Après le séisme de lundi et ses répliques, plus de 5.000 morts sont recensés en Turquie et en Syrie. Dans "Apolline Matin" ce mardi sur RMC et RMC Story, Nicolas Poincaré explique pourquoi le bilan est aussi dramatique dans cette région très compliquée.

Le bilan du tremblement de terre en Turquie et en Syrie ne cesse de s’alourdir, avec désormais plus de 5.000 morts et des dizaines de milliers de blessés. Une situation d’autant plus dramatique que le séisme a touché des zones en guerre.

Les épicentres des deux principaux séismes de magnitude 7.8 et 7.5 ce lundi se situent en Turquie dans des zones à majorité kurdes. Des territoires montagneux, lieux d’une guerre larvée entre les indépendantistes kurdes et l’état turc. Depuis des décennies, la répression répond à des attentats qui répondent à la répression.

Mais depuis 2011, la situation s’est encore compliquée avec l’arrivée de centaines de milliers de réfugiés syriens. Fuyant la guerre dans leur pays, ils se sont installés, ou plutôt on les a installés, majoritairement dans les villes proches de la Syrie, entre Gaziantep et Diyarbakir, les villes les plus touchées par le tremblement de terre. Au moins 3 millions de Syriens vivent là depuis plus de dix ans, pris en charge par la Turquie, mais grâce à un financement européen. Depuis 2016, l’Union européenne paye la Turquie pour qu’elle garde les réfugiés et qu’elle les empêche de gagner l'Europe.

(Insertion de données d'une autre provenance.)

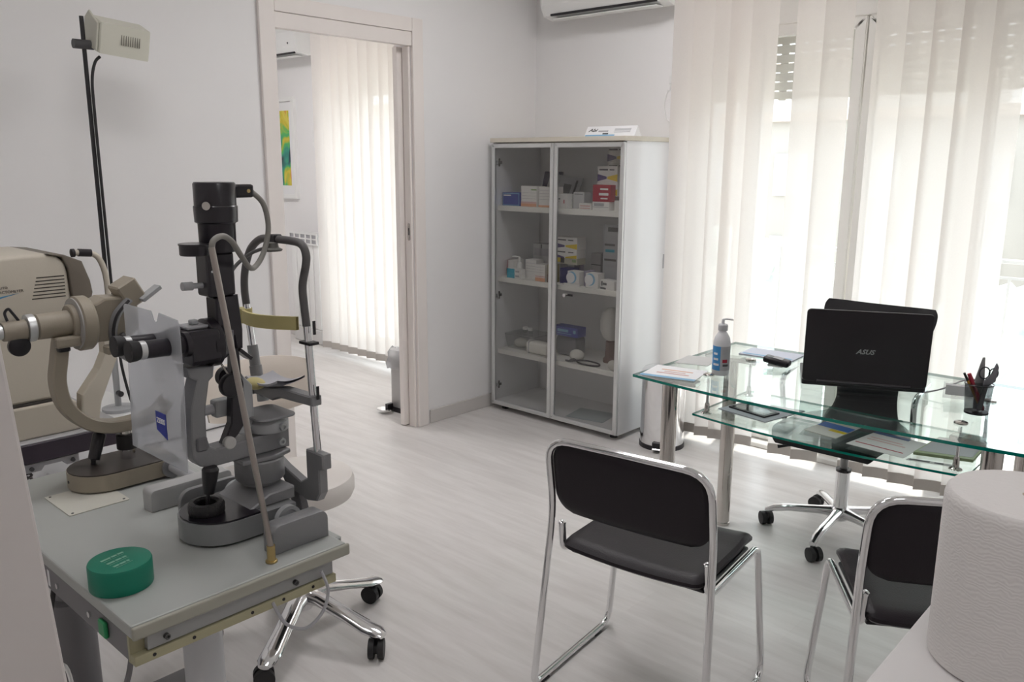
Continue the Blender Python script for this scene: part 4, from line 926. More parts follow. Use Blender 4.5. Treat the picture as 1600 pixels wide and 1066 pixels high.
cable('thin grey cable hanging in a loop from the table front', [(2.195, -3.315, .655), (2.215, -3.30, .61), (2.222, -3.26, .585), (2.225, -3.22, .605), (2.220, -3.20, .645), (2.205, -3.205, .685)], .0035, greyi, 'lamp_cable')
# green round case
gc = thing('round_case', 'green round plastic case lying on the table corner', 'case', (2.028, -3.535, TZ))
c0 = (2.028, -3.535, TZ+.0005)
obj('shell', B().lathe([(.0565, 0), (.0575, .002), (.0575, .0465), (.0560, .0500), (.052, .0510), (0, .0505)], c0, n=64), green, gc)
gp = mat('print_pale_green', (.22, .45, .34), .5)
for i, (dx_, sz) in enumerate(((-.020, .009), (.000, .009), (.020, .009))):
    for u0, u1 in ((-.026+.004*i, -.006), (-.004, .008), (.010, .022-.003*i)):
        obj('print_word', B().box(u0, u1, -.0028, .0028, 0, .0004).xf(frame_m(Vector((c0[0]+dx_, c0[1]-.004, TZ+.0516)), (-.25, 1, 0), (-1, -.25, 0))), gp, gc)
    obj('print_line', B().box(-.024+.004*i, .020, -.0005, .0005, 0, .0004).xf(frame_m(Vector((c0[0]+dx_+.008, c0[1]-.004, TZ+.0516)), (-.25, 1, 0), (-1, -.25, 0))), gp, gc)
# white cover plate on the table
cp = thing('cover_plate', 'off-white cover plate screwed to the instrument table', 'plate', (1.55, -3.41, TZ))
obj('plate', B().prism(rrect(1.470, 1.628, -3.482, -3.345, .004), 'z', TZ+.0002, TZ+.0022), mat('plate_ivory', (.58, .57, .51), .5), cp)
for x, y in ((1.48, -3.472), (1.618, -3.472), (1.618, -3.355), (1.48, -3.355)): obj('screw', B().lathe([(.003, 0), (.003, .001)], (x, y, TZ+.0022), n=10), ink, cp)

# ================================================================== SLIT LAMP
SX = 1.93
sl = thing('slit_lamp', 'black and grey slit lamp microscope on the instrument table', 'slit lamp', (SX, -3.2, TZ))
def pill(x0, x1, y0, y1, z0, z1, b, n=12):
    r = (x1-x0)/2; cx = (x0+x1)/2
    pts = [(cx+r*math.cos(a), y0+r+r*math.sin(a)) for a in [pi+pi*k/n for k in range(n+1)]]+[(x1, y1), (x0, y1)]
    return b.prism(pts, 'z', z0, z1, sm=True)
bs = obj('base', pill(1.862, 2.037, -3.372, -3.150, TZ+.006, TZ+.052, B()), mat('base_grey', (.27, .275, .28), .4, .3), sl)
obj('base_plate', pill(1.866, 2.033, -3.368, -3.235, TZ+.052, TZ+.056, B()), blackm, bs)
obj('base_cover', B().prism([(-3.255, TZ+.052), (-3.135, TZ+.052), (-3.135, TZ+.080), (-3.20, TZ+.078)], 'x', 1.872, 2.012, .003, 1), greyc, bs)
for x in (1.90, 2.0): obj('slide_pad', B().box(x-.02, x+.02, -3.30, -3.26, TZ+.0003, TZ+.006), rubber, bs)
jr = obj('joystick_ring', B().lathe([(.024, .056), (.036, .057), (.038, .062), (.038, .076), (.035, .082), (.026, .083), (.022, .078), (.022, .060)], (1.955, -3.318, TZ), n=40), mat('knurled_black', (.012, .011, .012), .5, bump=1.0, bscale=260), sl)
jk = obj('joystick', B().tube([(1.955, -3.318, TZ+.056), (1.957, -3.313, TZ+.098), (1.958, -3.312, TZ+.100), (1.960, -3.308, TZ+.135), (1.961, -3.306, TZ+.152), (1.961, -3.306, TZ+.158)], [.004, .004, .012, .0165, .018, .014], 18), black, sl)
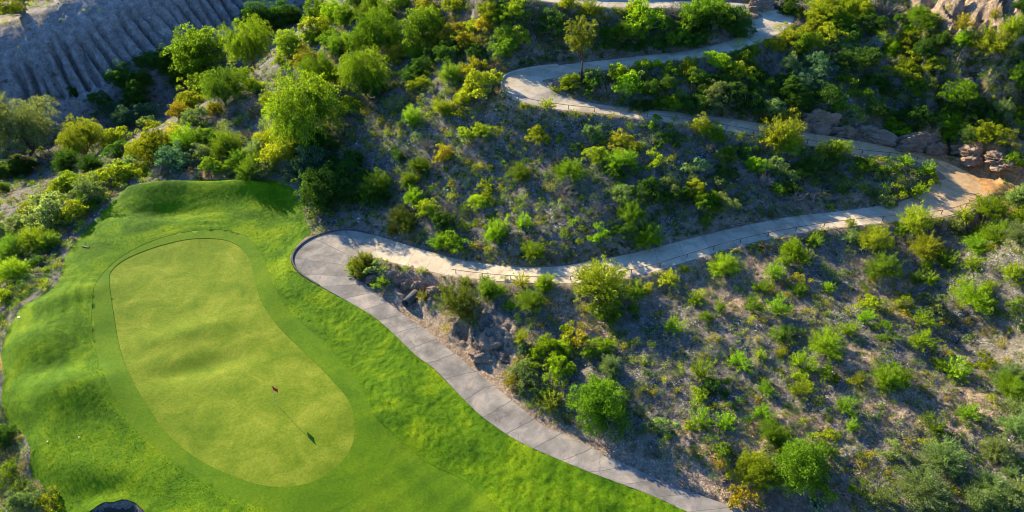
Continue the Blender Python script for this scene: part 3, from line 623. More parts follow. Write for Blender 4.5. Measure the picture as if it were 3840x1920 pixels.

Mais avec le temps, ces réfugiés sont de moins en moins acceptés par les populations locales, et en proie à de plus en plus d’hostilité. Ils sont surtout au cœur de la campagne présidentielle. Les élections ont lieu en mai prochain. Le président Erdogan n‘est pas sûr de sa réélection. Il promet d'accélérer les reconduites des Syriens dans leur pays. Et son opposition nationaliste en rajoute…

Bref, avant même le tremblement de terre, on était dans une zone de grande tension, avec une cohabitation très difficile entre trois communautés, les Turcs, les Kurdes et les réfugiés syriens.

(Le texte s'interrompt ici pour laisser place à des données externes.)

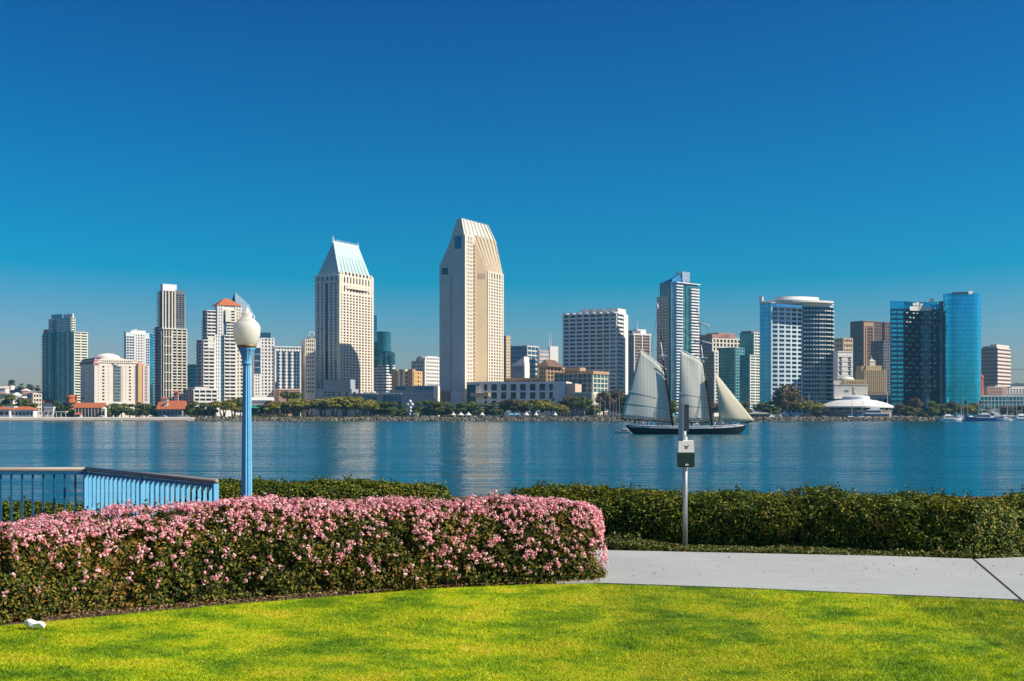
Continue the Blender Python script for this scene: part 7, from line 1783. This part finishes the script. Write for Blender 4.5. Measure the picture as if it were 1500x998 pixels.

Le séisme a fait des ravages dans des zones déjà ravagées

Plus au sud, en Syrie, la situation est encore plus compliquée en raison de la guerre qui dure depuis bientôt douze ans. Le Nord de la Syrie est totalement morcelé. Une partie est tenue par les forces kurdes, les Unités de protection du peuple, un parti très autoritaire, en guerre à la fois contre le régime de Damas et contre les Turcs.

Une autre zone, autour d’Idlib, est encore entre les mains des islamistes. C’est le dernier bastion des survivants de Daesh et Al Qaïda. Et on ne voit pas très bien qui pourrait amener de l’aide aux sinistrés du tremblement de terre dans cette zone. Les humanitaires, avec raison, vont craindre d'être enlevés s’ils s’y aventurent…

Le séisme a aussi touché des territoires autour de la ville d’Alep qui sont contrôlés par Bachar el-Assad avec l’aide de l'armée russe, qui a déjà commencé à venir en aide aux populations. Enfin, il y a les territoires en Syrie contrôlés par l'armée turque, qui a instauré une sorte de zone de sécurité et qui a commencé à y loger des réfugiés.

Et naturellement, tous les bâtiments qui ont été construits ces dernières années, au gré des mouvements de population, l’ont été de façon anarchique, sans tenir compte des risques sismiques. Le point commun entre tous ces territoires, c’est la misère, l'extrême pauvreté qui règne à cause de la guerre. Le séisme a fait des ravages dans des zones déjà ravagées.